***** SUPPLIED MATERIAL

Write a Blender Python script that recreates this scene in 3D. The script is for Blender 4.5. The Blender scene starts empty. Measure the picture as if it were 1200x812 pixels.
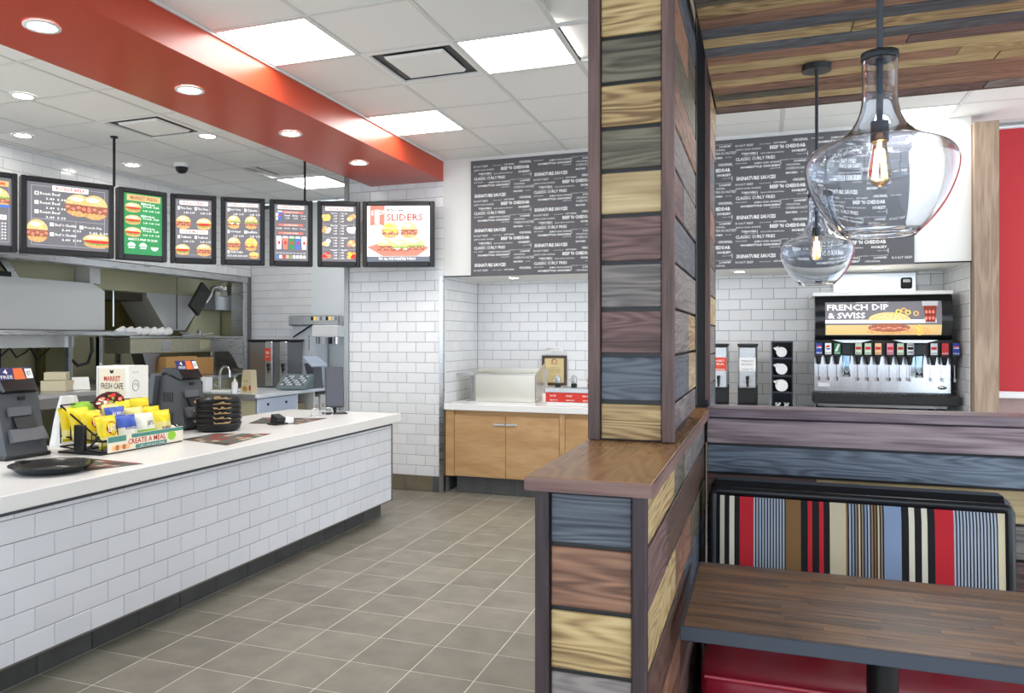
import bpy, math, random
from mathutils import Matrix, Vector
random.seed(7)
SC = bpy.context.scene
COL = SC.collection
R = math.radians

# ------------------------------------------------------------------ camera
cam_d = bpy.data.cameras.new('camera'); cam = bpy.data.objects.new('camera', cam_d); COL.objects.link(cam)
cam.location = (0, 0, 1.4945); cam.rotation_euler = (R(90), 0, 0.3568)
cam_d.sensor_width = 36; cam_d.lens = 926.248 / 1200 * 36
cam_d.shift_x = 50.6 / 1200; cam_d.shift_y = -10.46 / 1200
cam_d.clip_start = 0.02
SC.camera = cam
# ------------------------------------------------------------------ daylight outside the (open) shop front, exposure
W = bpy.data.worlds.new('daylight'); SC.world = W; W.use_nodes = True
bg = W.node_tree.nodes['Background']
bg.inputs[0].default_value = (0.80, 0.90, 1.0, 1); bg.inputs[1].default_value = 1.5
def area(name, loc, rot, sx, sy, power, col):
    l = bpy.data.lights.new(name, 'AREA'); l.shape = 'RECTANGLE'; l.size = sx; l.size_y = sy; l.energy = power; l.color = col
    o = bpy.data.objects.new(name, l); o.location = loc; o.rotation_euler = rot; COL.objects.link(o); return o
SC.view_settings.view_transform = 'Standard'
SC.view_settings.look = 'None'
SC.view_settings.gamma = 1.0
SC.view_settings.use_curve_mapping = False
SC.view_settings.exposure = 1.1
PANEL_E, DOWN_E, BULB_E = 8.0, 42.0, 45.0
SC.cycles.max_bounces = 10; SC.cycles.transmission_bounces = 10; SC.cycles.transparent_max_bounces = 10
SC.cycles.sample_clamp_indirect = 8.0

# ------------------------------------------------------------------ materials
def srgb(r, g, b):
    f = lambda c: (c/255/12.92) if c/255 <= 0.04045 else ((c/255+0.055)/1.055)**2.4
    return (f(r), f(g), f(b), 1)
MATS = {}
def mat(name, rgb, rough=0.5, metal=0.0, emit=0.0, spec=0.5, var=0.0, vscale=8.0, bump=0.0, bscale=60.0, coat=0.0, trans=0.0, ior=1.45, objvar=0.0):
    if name in MATS: return MATS[name]
    m = bpy.data.materials.new(name); m.use_nodes = True; MATS[name] = m
    nt = m.node_tree; b = nt.nodes['Principled BSDF']
    c = srgb(*rgb)
    b.inputs['Base Color'].default_value = c
    b.inputs['Roughness'].default_value = rough
    b.inputs['Metallic'].default_value = metal
    b.inputs['Specular IOR Level'].default_value = spec
    b.inputs['Coat Weight'].default_value = coat
    b.inputs['Transmission Weight'].default_value = trans
    b.inputs['IOR'].default_value = ior
    if emit:
        b.inputs['Emission Color'].default_value = c; b.inputs['Emission Strength'].default_value = emit
    L = nt.links
    if var or objvar:
        tc = nt.nodes.new('ShaderNodeTexCoord')
        no = nt.nodes.new('ShaderNodeTexNoise'); no.inputs['Scale'].default_value = vscale; no.inputs['Detail'].default_value = 5
        oi = nt.nodes.new('ShaderNodeObjectInfo')
        va = nt.nodes.new('ShaderNodeVectorMath'); va.operation = 'MULTIPLY_ADD'
        va.inputs[1].default_value = (37, 53, 71)
        cmb = nt.nodes.new('ShaderNodeCombineXYZ')
        for i in range(3): L.new(oi.outputs['Random'], cmb.inputs[i])
        L.new(cmb.outputs[0], va.inputs[0]); L.new(tc.outputs['Object'], va.inputs[2])
        L.new(va.outputs[0], no.inputs['Vector'])
        ma = nt.nodes.new('ShaderNodeMapRange')
        ma.inputs['From Min'].default_value = 0.3; ma.inputs['From Max'].default_value = 0.7
        ma.inputs['To Min'].default_value = 1-var; ma.inputs['To Max'].default_value = 1+var
        L.new(no.outputs['Fac'], ma.inputs['Value'])
        mo = nt.nodes.new('ShaderNodeMapRange'); mo.inputs['To Min'].default_value = 1-objvar; mo.inputs['To Max'].default_value = 1+objvar
        L.new(oi.outputs['Random'], mo.inputs['Value'])
        mm = nt.nodes.new('ShaderNodeMath'); mm.operation = 'MULTIPLY'
        L.new(ma.outputs[0], mm.inputs[0]); L.new(mo.outputs[0], mm.inputs[1])
        mx = nt.nodes.new('ShaderNodeVectorMath'); mx.operation = 'SCALE'; mx.inputs[0].default_value = c[:3]
        L.new(mm.outputs[0], mx.inputs['Scale']); L.new(mx.outputs[0], b.inputs['Base Color'])
        if emit: L.new(mx.outputs[0], b.inputs['Emission Color'])
    if bump:
        tc = nt.nodes.new('ShaderNodeTexCoord'); no = nt.nodes.new('ShaderNodeTexNoise'); no.inputs['Scale'].default_value = bscale
        L.new(tc.outputs['Object'], no.inputs['Vector'])
        bu = nt.nodes.new('ShaderNodeBump'); bu.inputs['Strength'].default_value = bump; bu.inputs['Distance'].default_value = 0.004
        L.new(no.outputs['Fac'], bu.inputs['Height']); L.new(bu.outputs[0], b.inputs['Normal'])
    return m

def wood(name, light, dark, rough=0.5, along=1.2, across=9.0, ring=15.0, contrast=1.0, streak=None, spec=0.4):
    """grain runs along local X; every object gets its own cut of the log"""
    if name in MATS: return MATS[name]
    m = bpy.data.materials.new(name); m.use_nodes = True; MATS[name] = m
    nt = m.node_tree; L = nt.links; b = nt.nodes['Principled BSDF']
    b.inputs['Roughness'].default_value = rough; b.inputs['Specular IOR Level'].default_value = spec
    N = nt.nodes.new
    tc = N('ShaderNodeTexCoord'); oi = N('ShaderNodeObjectInfo'); cmb = N('ShaderNodeCombineXYZ')
    for i in range(3): L.new(oi.outputs['Random'], cmb.inputs[i])
    va = N('ShaderNodeVectorMath'); va.operation = 'MULTIPLY_ADD'; va.inputs[1].default_value = (61, 17, 29)
    L.new(cmb.outputs[0], va.inputs[0]); L.new(tc.outputs['Object'], va.inputs[2])
    mp = N('ShaderNodeVectorMath'); mp.operation = 'MULTIPLY'; mp.inputs[1].default_value = (along, across, across)
    L.new(va.outputs[0], mp.inputs[0])
    n1 = N('ShaderNodeTexNoise'); n1.inputs['Scale'].default_value = 1.0; n1.inputs['Detail'].default_value = 2; L.new(mp.outputs[0], n1.inputs['Vector'])
    mu = N('ShaderNodeMath'); mu.operation = 'MULTIPLY'; mu.inputs[1].default_value = ring * 6.28; L.new(n1.outputs['Fac'], mu.inputs[0])
    si = N('ShaderNodeMath'); si.operation = 'SINE'; L.new(mu.outputs[0], si.inputs[0])
    mp2 = N('ShaderNodeVectorMath'); mp2.operation = 'MULTIPLY'; mp2.inputs[1].default_value = (along*3.5, across*14, across*14)
    L.new(va.outputs[0], mp2.inputs[0])
    n2 = N('ShaderNodeTexNoise'); n2.inputs['Scale'].default_value = 1.0; n2.inputs['Detail'].default_value = 4; L.new(mp2.outputs[0], n2.inputs['Vector'])
    n3 = N('ShaderNodeTexNoise'); n3.inputs['Scale'].default_value = 0.55; n3.inputs['Detail'].default_value = 3; L.new(mp.outputs[0], n3.inputs['Vector'])
    a1 = N('ShaderNodeMath'); a1.operation = 'MULTIPLY_ADD'; a1.inputs[1].default_value = 0.20*contrast; a1.inputs[2].default_value = 0.5; L.new(si.outputs[0], a1.inputs[0])
    s2 = N('ShaderNodeMath'); s2.operation = 'MULTIPLY_ADD'; s2.inputs[1].default_value = 1.0*contrast; s2.inputs[2].default_value = -0.5*contrast; L.new(n2.outputs['Fac'], s2.inputs[0])
    s3 = N('ShaderNodeMath'); s3.operation = 'MULTIPLY_ADD'; s3.inputs[1].default_value = 1.3*contrast; s3.inputs[2].default_value = -0.65*contrast; L.new(n3.outputs['Fac'], s3.inputs[0])
    ad = N('ShaderNodeMath'); ad.operation = 'ADD'; L.new(a1.outputs[0], ad.inputs[0]); L.new(s2.outputs[0], ad.inputs[1])
    ae = N('ShaderNodeMath'); ae.operation = 'ADD'; ae.use_clamp = True; L.new(ad.outputs[0], ae.inputs[0]); L.new(s3.outputs[0], ae.inputs[1])
    cr = N('ShaderNodeValToRGB'); e = cr.color_ramp.elements
    e[0].position = 0.12; e[0].color = srgb(*dark); e[1].position = 0.85; e[1].color = srgb(*light)
    if streak:
        x = cr.color_ramp.elements.new(0.5); x.color = srgb(*streak)
    L.new(ae.outputs[0], cr.inputs[0]); L.new(cr.outputs[0], b.inputs['Base Color'])
    bu = N('ShaderNodeBump'); bu.inputs['Strength'].default_value = 0.25; bu.inputs['Distance'].default_value = 0.002
    L.new(ae.outputs[0], bu.inputs['Height']); L.new(bu.outputs[0], b.inputs['Normal'])
    return m

def steel(name, rgb, rough=0.3, streak=(3, 3, 60), amp=0.12, metal=1.0):
    if name in MATS: return MATS[name]
    m = mat(name, rgb, rough=rough, metal=metal)
    nt = m.node_tree; L = nt.links; b = nt.nodes['Principled BSDF']; N = nt.nodes.new
    tc = N('ShaderNodeTexCoord'); mp = N('ShaderNodeVectorMath'); mp.operation = 'MULTIPLY'; mp.inputs[1].default_value = streak
    L.new(tc.outputs['Object'], mp.inputs[0])
    n = N('ShaderNodeTexNoise'); n.inputs['Scale'].default_value = 1.5; n.inputs['Detail'].default_value = 4; L.new(mp.outputs[0], n.inputs['Vector'])
    mr = N('ShaderNodeMapRange'); mr.inputs['To Min'].default_value = rough-amp; mr.inputs['To Max'].default_value = rough+amp
    L.new(n.outputs['Fac'], mr.inputs['Value']); L.new(mr.outputs[0], b.inputs['Roughness'])
    return m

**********

EXERCISE BRIEF >> Pictures are excluded: retype only the lines from the beginning of the listing above through the line with "R = math.radians", both included.

RIGHT ANSWER >>
Write a Blender Python script that recreates this scene in 3D. The script is for Blender 4.5. The Blender scene starts empty. Measure the picture as if it were 1200x812 pixels.
import bpy, math, random
from mathutils import Matrix, Vector
random.seed(7)
SC = bpy.context.scene
COL = SC.collection
R = math.radians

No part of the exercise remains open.